In the Matrioshka brain it’s interesting to me that you began with something that might not have any psychology, but then observed that if it did then it might alter its goals such that it would succeed by doing nothing and so gain perfect bliss perpetually. Conversely I’ve taken something which clearly does have psychology and reasoned that it would do something similar given its eventual grasp of neuroscience. We wouldn’t simply reprogram ourselves to be as happy as possible and be done however. Here there should be tremendous worries about permitting humanity to become too weak to survive. Thus policies set up to counter this end should be instituted, and I think especially in a world in which citizens exist as government tools. Here the annihilation dice would continue to be rolled however.
A couple of things occurred to me while reading this.
First, one possible reason to take long-termism more seriously is something like "initial conditions." It seems plausible to say that humanity is going through a kind of phase change at the moment. Just 200 years ago, we were still essentially an agricultural species. In 200 years' time, it seems likely that we will no longer be bound by the Earth's ecosystem (we'll probably be living on other planets; and we'll probably have the technological ability to produce all the food we need without using plants and animals). So the current phase is a transition period. And plausibly, the way we get through a transition period could have a massive and ongoing impact on our post-natural future, by setting its "initial conditions."
Second, simple uncertainty about the (far) future could easily outweigh any of the factors mentioned here. That uncertainty might be built into the structure of the universe (quantum randomness); a feature of systems (mathematical chaos); or a function of how prediction works (turns out to take as much computational power to predict a universe as it does to be a universe). If that uncertainty is higher than a (probably very low) threshold, then there may be literally no value in worrying about the long-term future at all.
These two points are in tension, and all of the arguments given by Prof S and commenters above are good as well, so I don't know what to make of it!
Tensions may appear only as random and chaotic mechanicalness...
...but value, in the big scheme of things, seems to underline it all...
As we appear to be the only ones to see purpose experience value...
Matti: Yes, I agree that is a dangerous seed. Well put. I'm not sure Ord would (or should) disagree that it is dangerous, though unfortunately he does not specifically address its danger at any length in the book.
Phil E: I'm wary of emphasizing China specifically. However, I agree completely about the catastrophic risks involved in government gaining increasing control over their citizens through technology. I think a similar thing can happen in a liberal society too, through corporate control indirectly through motivating and rewarding people who tweak themselves best toward the company's ends. The catastrophic power of excessive emotional control could be getting lost in "happiness"/reward, or it could be "productivity", or.... I'm actually working on a couple of short pieces about this topic now.
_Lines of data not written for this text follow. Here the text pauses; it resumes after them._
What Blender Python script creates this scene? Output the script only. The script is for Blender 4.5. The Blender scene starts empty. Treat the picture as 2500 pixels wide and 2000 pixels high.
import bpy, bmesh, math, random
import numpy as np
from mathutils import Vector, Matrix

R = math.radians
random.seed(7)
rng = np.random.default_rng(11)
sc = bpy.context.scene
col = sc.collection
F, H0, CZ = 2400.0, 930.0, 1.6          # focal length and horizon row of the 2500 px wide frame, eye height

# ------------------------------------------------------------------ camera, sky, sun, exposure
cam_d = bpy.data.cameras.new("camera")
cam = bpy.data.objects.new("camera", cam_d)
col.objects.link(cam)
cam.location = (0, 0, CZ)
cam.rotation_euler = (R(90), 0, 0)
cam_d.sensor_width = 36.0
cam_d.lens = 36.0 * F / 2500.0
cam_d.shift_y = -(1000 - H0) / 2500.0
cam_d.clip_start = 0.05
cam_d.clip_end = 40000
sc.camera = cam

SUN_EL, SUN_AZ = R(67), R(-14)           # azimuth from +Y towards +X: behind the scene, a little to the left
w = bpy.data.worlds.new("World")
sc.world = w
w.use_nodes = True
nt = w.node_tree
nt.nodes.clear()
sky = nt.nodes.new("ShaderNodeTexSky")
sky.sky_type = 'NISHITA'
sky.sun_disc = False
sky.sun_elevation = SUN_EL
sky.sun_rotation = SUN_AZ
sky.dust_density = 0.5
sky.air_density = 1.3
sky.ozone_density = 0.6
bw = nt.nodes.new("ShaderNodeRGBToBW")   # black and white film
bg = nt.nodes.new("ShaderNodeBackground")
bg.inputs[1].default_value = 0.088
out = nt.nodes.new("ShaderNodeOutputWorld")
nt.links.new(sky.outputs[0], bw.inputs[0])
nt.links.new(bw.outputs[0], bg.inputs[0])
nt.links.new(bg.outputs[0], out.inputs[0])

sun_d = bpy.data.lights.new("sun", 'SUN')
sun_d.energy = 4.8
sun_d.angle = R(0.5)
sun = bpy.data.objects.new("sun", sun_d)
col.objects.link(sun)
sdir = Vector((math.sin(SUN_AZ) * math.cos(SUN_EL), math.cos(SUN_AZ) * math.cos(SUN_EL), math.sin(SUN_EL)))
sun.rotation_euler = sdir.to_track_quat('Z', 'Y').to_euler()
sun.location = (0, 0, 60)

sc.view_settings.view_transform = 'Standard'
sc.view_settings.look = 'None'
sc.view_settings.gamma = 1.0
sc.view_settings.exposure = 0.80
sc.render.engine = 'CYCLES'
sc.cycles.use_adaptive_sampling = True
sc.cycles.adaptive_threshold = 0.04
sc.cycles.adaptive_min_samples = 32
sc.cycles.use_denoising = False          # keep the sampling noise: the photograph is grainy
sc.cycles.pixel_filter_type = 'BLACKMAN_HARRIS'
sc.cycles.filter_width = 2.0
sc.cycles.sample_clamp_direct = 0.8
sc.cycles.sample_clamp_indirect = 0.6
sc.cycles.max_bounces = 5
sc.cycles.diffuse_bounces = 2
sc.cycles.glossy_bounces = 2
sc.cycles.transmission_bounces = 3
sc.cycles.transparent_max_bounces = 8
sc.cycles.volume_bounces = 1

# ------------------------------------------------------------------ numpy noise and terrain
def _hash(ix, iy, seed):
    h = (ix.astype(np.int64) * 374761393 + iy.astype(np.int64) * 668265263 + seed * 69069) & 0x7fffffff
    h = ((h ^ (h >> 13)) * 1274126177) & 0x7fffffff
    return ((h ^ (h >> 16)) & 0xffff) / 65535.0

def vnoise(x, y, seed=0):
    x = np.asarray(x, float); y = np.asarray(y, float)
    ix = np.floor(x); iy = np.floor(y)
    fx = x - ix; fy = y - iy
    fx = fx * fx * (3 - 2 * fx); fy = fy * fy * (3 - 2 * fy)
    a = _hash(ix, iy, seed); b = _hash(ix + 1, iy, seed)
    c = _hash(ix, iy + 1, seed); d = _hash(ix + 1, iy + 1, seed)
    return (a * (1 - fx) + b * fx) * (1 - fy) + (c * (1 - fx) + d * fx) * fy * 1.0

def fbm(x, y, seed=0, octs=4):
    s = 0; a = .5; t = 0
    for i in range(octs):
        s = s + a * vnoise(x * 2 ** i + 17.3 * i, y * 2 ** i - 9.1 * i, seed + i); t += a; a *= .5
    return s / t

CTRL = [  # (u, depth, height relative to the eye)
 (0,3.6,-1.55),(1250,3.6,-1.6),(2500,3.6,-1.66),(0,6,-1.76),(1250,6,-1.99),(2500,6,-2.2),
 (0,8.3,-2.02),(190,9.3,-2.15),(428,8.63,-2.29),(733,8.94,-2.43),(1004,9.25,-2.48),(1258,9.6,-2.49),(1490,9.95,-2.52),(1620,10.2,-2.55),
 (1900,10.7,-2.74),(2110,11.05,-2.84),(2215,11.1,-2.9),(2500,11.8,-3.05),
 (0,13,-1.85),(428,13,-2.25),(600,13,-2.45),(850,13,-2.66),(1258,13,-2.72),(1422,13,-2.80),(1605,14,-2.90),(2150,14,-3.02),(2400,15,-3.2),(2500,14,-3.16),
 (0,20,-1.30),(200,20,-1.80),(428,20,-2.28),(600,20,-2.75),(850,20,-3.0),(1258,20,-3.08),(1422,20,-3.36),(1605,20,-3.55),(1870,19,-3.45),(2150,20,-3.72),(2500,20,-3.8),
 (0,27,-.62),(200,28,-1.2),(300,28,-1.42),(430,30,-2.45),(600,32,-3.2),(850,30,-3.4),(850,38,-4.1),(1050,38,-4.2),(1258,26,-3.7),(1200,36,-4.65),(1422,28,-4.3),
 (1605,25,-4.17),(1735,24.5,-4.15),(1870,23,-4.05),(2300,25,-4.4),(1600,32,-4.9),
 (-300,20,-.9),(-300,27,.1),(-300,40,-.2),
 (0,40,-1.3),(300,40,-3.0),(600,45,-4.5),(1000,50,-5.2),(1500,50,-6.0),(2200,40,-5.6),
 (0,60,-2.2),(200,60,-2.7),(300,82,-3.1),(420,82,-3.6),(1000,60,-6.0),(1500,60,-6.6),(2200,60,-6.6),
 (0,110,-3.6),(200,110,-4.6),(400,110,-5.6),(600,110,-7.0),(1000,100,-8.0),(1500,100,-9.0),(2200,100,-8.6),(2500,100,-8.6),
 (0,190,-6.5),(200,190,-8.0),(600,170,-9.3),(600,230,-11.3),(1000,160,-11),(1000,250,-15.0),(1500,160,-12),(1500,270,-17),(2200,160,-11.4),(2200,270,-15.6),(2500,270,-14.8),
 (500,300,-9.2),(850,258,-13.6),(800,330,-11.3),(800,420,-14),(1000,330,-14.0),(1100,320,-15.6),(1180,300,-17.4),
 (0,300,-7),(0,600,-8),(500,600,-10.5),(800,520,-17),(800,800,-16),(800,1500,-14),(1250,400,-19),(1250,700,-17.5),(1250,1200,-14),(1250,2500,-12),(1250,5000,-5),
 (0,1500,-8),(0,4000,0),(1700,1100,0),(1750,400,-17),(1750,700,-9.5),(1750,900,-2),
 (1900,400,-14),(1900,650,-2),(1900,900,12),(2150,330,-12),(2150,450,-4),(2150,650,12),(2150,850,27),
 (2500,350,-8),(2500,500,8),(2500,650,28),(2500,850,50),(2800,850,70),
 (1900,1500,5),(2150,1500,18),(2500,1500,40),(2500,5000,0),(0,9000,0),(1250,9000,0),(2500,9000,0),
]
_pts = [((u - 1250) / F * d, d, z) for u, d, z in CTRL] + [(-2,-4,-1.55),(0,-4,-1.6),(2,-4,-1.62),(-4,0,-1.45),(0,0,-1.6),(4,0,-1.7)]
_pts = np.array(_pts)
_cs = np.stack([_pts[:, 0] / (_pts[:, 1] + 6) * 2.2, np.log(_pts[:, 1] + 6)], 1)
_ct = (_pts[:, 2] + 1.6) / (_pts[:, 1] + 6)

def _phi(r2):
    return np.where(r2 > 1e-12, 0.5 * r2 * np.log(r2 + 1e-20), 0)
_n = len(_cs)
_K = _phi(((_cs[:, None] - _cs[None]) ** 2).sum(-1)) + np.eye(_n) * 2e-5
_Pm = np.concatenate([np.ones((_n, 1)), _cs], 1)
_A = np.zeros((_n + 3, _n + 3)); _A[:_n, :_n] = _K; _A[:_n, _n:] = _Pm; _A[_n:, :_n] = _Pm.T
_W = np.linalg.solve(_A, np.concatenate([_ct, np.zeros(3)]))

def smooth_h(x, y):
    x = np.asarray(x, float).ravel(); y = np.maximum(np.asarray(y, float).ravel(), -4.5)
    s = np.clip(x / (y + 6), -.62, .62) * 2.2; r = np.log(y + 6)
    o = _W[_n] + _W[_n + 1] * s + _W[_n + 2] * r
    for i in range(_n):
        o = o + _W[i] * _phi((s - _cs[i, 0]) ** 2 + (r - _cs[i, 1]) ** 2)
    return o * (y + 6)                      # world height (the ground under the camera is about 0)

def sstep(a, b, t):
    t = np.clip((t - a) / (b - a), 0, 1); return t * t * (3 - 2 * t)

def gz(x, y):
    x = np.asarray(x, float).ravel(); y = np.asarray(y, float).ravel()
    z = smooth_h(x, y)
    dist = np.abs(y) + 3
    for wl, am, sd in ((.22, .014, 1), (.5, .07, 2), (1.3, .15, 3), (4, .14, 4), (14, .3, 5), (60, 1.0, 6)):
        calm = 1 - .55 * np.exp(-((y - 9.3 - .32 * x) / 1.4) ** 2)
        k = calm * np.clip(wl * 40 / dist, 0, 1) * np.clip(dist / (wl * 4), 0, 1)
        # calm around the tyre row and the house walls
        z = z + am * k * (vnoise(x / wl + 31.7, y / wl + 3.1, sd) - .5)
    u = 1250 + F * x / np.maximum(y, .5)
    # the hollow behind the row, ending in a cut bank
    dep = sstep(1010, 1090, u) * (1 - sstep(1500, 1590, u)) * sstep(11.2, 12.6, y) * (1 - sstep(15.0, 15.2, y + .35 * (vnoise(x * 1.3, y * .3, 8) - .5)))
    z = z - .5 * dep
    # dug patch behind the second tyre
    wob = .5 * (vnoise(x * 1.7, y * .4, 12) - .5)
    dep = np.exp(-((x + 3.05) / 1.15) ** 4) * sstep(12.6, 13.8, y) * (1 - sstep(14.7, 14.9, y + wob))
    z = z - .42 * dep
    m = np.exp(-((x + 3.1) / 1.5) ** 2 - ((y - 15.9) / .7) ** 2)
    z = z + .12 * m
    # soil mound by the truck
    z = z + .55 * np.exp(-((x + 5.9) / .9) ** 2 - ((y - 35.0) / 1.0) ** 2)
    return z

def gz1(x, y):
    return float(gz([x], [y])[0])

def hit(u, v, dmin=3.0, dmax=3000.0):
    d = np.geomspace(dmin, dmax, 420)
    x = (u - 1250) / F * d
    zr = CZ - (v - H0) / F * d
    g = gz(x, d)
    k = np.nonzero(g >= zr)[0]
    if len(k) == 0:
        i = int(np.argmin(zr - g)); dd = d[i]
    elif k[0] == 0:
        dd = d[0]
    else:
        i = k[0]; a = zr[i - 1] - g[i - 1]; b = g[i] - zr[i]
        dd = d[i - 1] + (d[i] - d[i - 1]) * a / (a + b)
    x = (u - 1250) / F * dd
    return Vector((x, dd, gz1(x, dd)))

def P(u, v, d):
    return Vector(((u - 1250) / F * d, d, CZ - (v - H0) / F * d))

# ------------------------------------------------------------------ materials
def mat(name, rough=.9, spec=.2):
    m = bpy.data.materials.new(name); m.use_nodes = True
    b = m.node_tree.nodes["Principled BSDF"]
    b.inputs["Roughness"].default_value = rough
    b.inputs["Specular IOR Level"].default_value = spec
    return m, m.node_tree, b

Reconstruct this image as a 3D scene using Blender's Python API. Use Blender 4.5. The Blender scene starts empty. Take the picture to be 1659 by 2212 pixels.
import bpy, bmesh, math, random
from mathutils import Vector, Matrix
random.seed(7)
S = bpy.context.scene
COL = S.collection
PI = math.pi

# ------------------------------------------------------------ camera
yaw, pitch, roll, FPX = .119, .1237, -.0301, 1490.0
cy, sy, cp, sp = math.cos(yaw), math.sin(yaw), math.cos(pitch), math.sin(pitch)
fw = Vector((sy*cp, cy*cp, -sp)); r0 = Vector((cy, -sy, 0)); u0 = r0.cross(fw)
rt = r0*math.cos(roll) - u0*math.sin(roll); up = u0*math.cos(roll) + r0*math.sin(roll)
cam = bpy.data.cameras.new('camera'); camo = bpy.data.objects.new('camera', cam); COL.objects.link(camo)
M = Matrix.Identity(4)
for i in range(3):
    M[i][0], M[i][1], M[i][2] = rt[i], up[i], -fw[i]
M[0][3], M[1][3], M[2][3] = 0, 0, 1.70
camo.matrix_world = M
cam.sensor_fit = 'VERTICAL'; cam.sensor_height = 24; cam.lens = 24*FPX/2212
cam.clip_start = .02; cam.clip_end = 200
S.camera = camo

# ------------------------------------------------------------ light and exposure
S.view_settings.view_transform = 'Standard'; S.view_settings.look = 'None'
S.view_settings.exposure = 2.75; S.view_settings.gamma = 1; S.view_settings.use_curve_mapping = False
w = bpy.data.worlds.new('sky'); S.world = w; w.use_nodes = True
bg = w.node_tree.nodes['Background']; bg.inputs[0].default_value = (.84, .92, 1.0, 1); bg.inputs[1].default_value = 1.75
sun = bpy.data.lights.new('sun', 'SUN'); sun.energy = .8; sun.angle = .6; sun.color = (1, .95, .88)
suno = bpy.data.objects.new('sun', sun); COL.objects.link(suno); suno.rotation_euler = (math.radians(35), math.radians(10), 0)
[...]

Chinaphil: I like your characterization of the plausibility of both sides of the argument. I would make a couple of tweaks, though, that tend to shift the balance toward the second side. First, I'm skeptical that in 200 years there will a large, self-sustaining population living elsewhere in the Solar System. Earth is just so much vastly better an environment for humans that it's hard to imagine sustaining the vast expense and risk of living elsewhere except for small, dependent colonies of researchers or miners. Compare Antarctica, which is vastly more favorable a place for humans than the Moon or Jupiter. Second, I think there's also substantial medium-term uncertainty in which the odds quite plausibly flip the opposite direction of what Ord and Yetter Chappell (in his reply to me) suggest. For example, as I suggest in the post, it's not at all implausible to me that a catastrophic but not extinction-making nuclear war could sufficiently slow down humanity and scare us into caution that IF we currently in an uniquely dangerous phase we can wait out that phase. I would not at all recommend nuclear war! But the combination of longtermism and the idea that we just need to be extra cautious for a few centuries until we're safe makes it, in my mind, as plausible that nuclear war would be good long term as that it would be bad.
Professor,
I emphasized China here specifically because their plans have been widely reported. Does this mean that such instruments aren’t being rolled out in North Korea, Russia, or an assortment of countries in the Middle East? I suspect that also. If anyone would like to read a recent short article regarding the specifics of what China is doing, this was the first hit that came up for me in a search.
The difference between a government doing this sort of thing versus a big company such as Google or Facebook, is that theoretically big companies can be restricted by means of government. And indeed, here in America privacy advocates seem to have strong political clout. I’m amazed that China’s plan has generated so little interest among such groups. Is race a factor? Perhaps few grasp what I do. And what exactly is that?
Under its SCS I believe that in decades to come the Chinese people will progressively become far more educated and generally productive. Thus their superior ability to produce goods and services should make them substantially more wealthy than the people of liberal nations. Observe that in order to achieve unified control, George Orwell figured that government would need to use a drug such as his “Soma”. I think he got that wrong. All that should actually be needed is to reward people for doing what it wants them to in their daily lives, and otherwise punish them.
In the past liberal nations fighting totalitarian governments could at least depend upon the support of repressed citizens. Conversely the Chinese people not only shouldn’t feel repressed in general, but the citizens of liberal nations should naturally become progressively more jealous.
Or if I’m wrong about this, what have I missed?